T3. A chain of Banach-space theorems (mentioned in class, used ubiquitously): Uniform Boundedness (aka Banach-Steinhaus), Open Mapping, Inverse Mapping, Closed Graph. The underlying Banach structure is crucial: see, e.g., the provocation in problem 42 in FA, SoSe2010. To play a bit with these theorems, look up exercise 44, problem 37, problem 42, and problem 4 (final test) in FA, SoSe2010.


T2. The Riesz Lemma (recap). The proof is based on the Projection Theorem. Corollary: a bounded sesquilinear form identifies uniquely a bounded linear operator: $ q(\varphi,\psi)=\langle\varphi,A\psi\rangle$. Note that the orthogonal complement to the kernel of a bounded linear functional is at most one-dimensional.
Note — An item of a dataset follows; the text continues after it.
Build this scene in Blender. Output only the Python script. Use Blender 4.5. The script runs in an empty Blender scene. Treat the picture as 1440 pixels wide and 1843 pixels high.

T1. The Projection Theorem $ \mathcal{H}=\overline{\mathcal{M}}\oplus\mathcal{M}^\perp$. We gave the proof in Functional Analysis (see e.g. exercise 3 in FA, SoSe2010). Recall that in infinite dimensions the proof exploits the fact that $ \overline{\mathcal{M}}$ is closed (of course!) and the parallelogram law (this is a Hilbert-space-only feature! see, e.g., exercise 20 in FA, SoSe2010).